Life cycle thinking and LCA
Every product has a life cycle. It starts when the raw materials are harvested or extracted and finishes when the final product is disposed or used at the end of its functional life.
Life cycle thinking — the concept around which LCA is built — understands that each stage of a product’s life cycle contributes to its overall environmental impact.
Life cycle thinking also understands that sustainability is about more than just carbon.
An LCA takes a broad definition of environmental sustainability with a wide range of indicators including carbon footprint, energy use, water consumption.
Finally, life cycle thinking as a principle and LCA as quantitative tool understand that decisions around one area of a product’s sustainability can also affect others.
Part of an LCA’s objective is to consider these trade-offs that can occur to ensure a positive impact in one area does not come with unintended negative consequences in another.
LCA as a biopsy, not a postmortem
LCA studies are becoming increasingly popular for businesses from SMEs like David Trubridge and Futurity to large companies like NZ Post and Tetra Pak Oceania.
While this is encouraging, the next step is for LCA to be considered earlier in the product development phase.
Many of a product’s environmental impacts are locked in during the design phase. For example, research from the EU suggests that over 80% of all product-related environmental impacts can be influenced at this stage).
This is where LCA can really shine! An LCA study can help to identify environmental hotspots across a product’s whole life cycle — before they are locked in at the manufacturing stage.
Applying life cycle thinking at the beginning of product development also contributes to a better understanding of the full supply chain, including potential risks such as modern slavery, material shortages, and supply chain disruptions.
Rethink design with LCA: David Trubridge
An LCA study is at its most impactful when used at the early stages of product design and planning, but it can also be used to test the performance of existing products.
Award-winning designer David Trubridge used an LCA to better understand the environmental impacts and hotspots of his popular lighting products.

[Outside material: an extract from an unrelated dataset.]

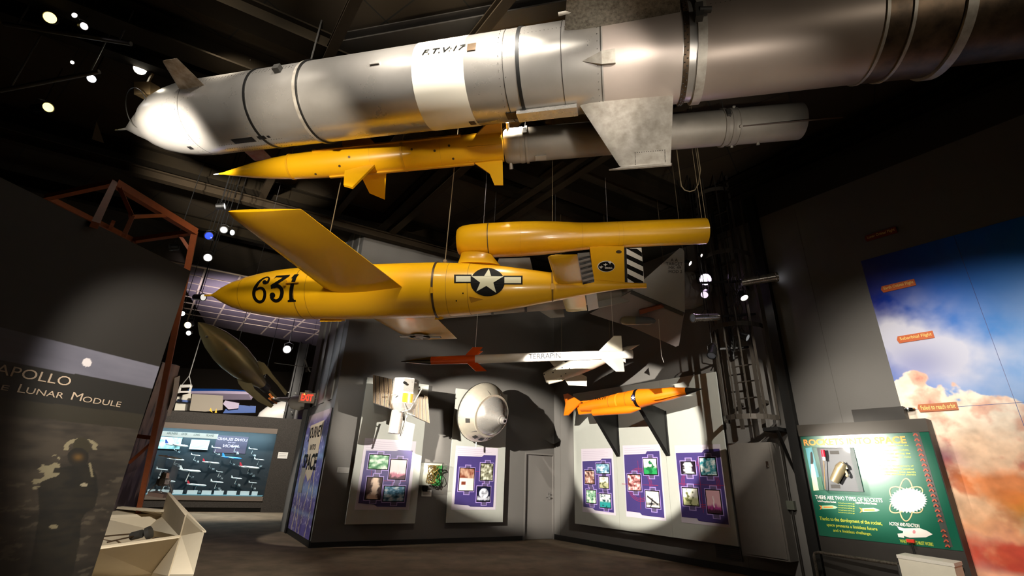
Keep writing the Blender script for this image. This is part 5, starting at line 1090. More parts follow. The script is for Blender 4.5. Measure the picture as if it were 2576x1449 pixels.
# ------------------------------------------------------------------ space banner on the wall end
def bannerfn(s, z):
    n = fbm(s*2.5, z*2.5, 2, 4); n2 = fbm(s*9, z*9, 5, 3); c = mixc(lin('#4a3f8e'), lin('#6f64b8'), .5+n); c = mixc(c, lin('#8fb0e0'), .7*math.exp(-((z-1.05)/.12)**2)+.6*math.exp(-((z-1.75)/.06)**2)+.5*math.exp(-((z-.55)/.05)**2))
    for k_ in range(4):
        x = .5+k_*.5+.12*math.sin(z*3+k_*2); 
        if abs(s-x) < .03+.03*n and z < 1.9: c = mixc(c, lin('#e8d8a8'), .8)
    if n2 > .42: c = mixc(c, lin('#d8d0e8'), .7)
    if z > 2.45: c = mixc(c, lin('#b9a8b0'), sstep(2.45, 2.75, z))
    return c
bn = thing('space_banner', 'tall purple space banner on the corner wall face', 'banner', WA.P(1.3, .1, 0))
gridprint('print', lambda s, z: WA.P(s, z, .03), .12, 2.5, .13, 2.78, 90, 130, bannerfn, m_print, bn)
mb = MB(); WA.box(mb, .12, 2.5, .13, 2.78, .001, .028); mb.build('backing', m_black, bn, smooth=0)
mb = MB(); mb.decal(poly2d([(.55, 2.5), (2.0, 2.55), (1.9, 1.75), (1.7, 1.35), (1.4, 1.2), (1.1, 1.35), (.8, 1.8)]), WA.map(.034)); mb.build('title_shape', mat('banner cream', '#d8c8b0', .5), bn, smooth=0)
mb = MB(); mb.decal(join2d(textfit('JOURNEY', .6, 1.95, 2.1, 2.45, .02), textfit('INTO', 1.0, 1.6, 1.9, 2.03, .02), textfit('SPACE', .5, 1.95, 1.45, 1.82, .03)), WA.map(.038)); mb.build('lettering', m_ink, bn, smooth=0)
mb = MB(); WA.box(mb, .55, .95, .95, 1.5, .034, .045); mb.build('small_plate', m_grey, bn, smooth=0)
# ------------------------------------------------------------------ moon landing board at the left
e_ = D(300, 1233, 3.3); v_ = ray(1540, 1208); v_ = V((v_.x, v_.y, 0)).normalized(); WL = Wall(e_, e_+v_)
topz = WL.hit(485, 685)[1]
def inpoly(x, y, P):
    c = False; j = len(P)-1
    for i in range(len(P)):
        if (P[i][1] > y) != (P[j][1] > y) and x < (P[j][0]-P[i][0])*(y-P[i][1])/(P[j][1]-P[i][1])+P[i][0]: c = not c
        j = i
    return c
TORSO = [(175, 1172), (225, 1168), (242, 1195), (246, 1240), (238, 1275), (215, 1290), (190, 1330), (165, 1400), (150, 1449), (70, 1449), (85, 1370), (98, 1290), (95, 1230), (110, 1200), (140, 1180)]
LEG2 = [(150, 1330), (205, 1300), (200, 1360), (180, 1460), (130, 1460)]
def apollofn(s, z):
    c = apollo0(s, z); k = .5 if c[2] > c[0]*.9 else .42
    return [c[0]*k, c[1]*k*.96, c[2]*k*.85] if k < .5 else [v*k for v in c]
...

The results revealed that transporting products was an area of concern and led to the redesign of their lighting products with a ‘kitset’ design.
Unlike pre-assembled products, a kitset design can be packaged flat and is assembled by the customer.
Re-thinking the design of products can positively impact sustainability performance along with process efficiencies and productivity.
For David Trubridge’s products, the kitset design enabled them to decrease the volume of packaging required, leading to better packaging efficiency and lower related costs for packaging and transport. It also led to better environmental outcomes for their products, including a significantly lower carbon footprint.
Ensuring sustainability decisions that can stand scrutiny: New Zealand Post
Customers and clients now care more than ever about the environment and the impact what they buy has on the environment. Sometimes people’s environmental concerns about products are shaped by their own perceptions around what is ‘green’ and what is not — even if this may not always be based on the most up-to-date information.
For example, plastic packaging is often seen in a negative light even though — in some cases — it can be the most environmentally friendly option viable.
An LCA study by NZ Post found that recycled plastic performed better in most environmental categories than paper for a courier bag product.
An LCA study provides quantitative data on environmental impacts that can help companies back up their sustainability decisions. It also provides a sound basis for companies to communicate the bigger environmental picture to their stakeholders.
NZ Post’s packaging LCA study enabled them to explain to stakeholders and customers why the company decided to choose a NZ-made courier bag with 80 percent recycled plastic over compostable and paper packaging options.
Don’t leave LCA to the last minute
LCA studies are becoming increasingly common as a product sustainability tool in New Zealand and Australia. While an LCA is beneficial at any stage, the data it provides is most useful right at the beginning of product design. The next step then is to use LCA to guide design, rather than as a ‘postmortem’ when many of the impacts of a product are locked in or hard to change.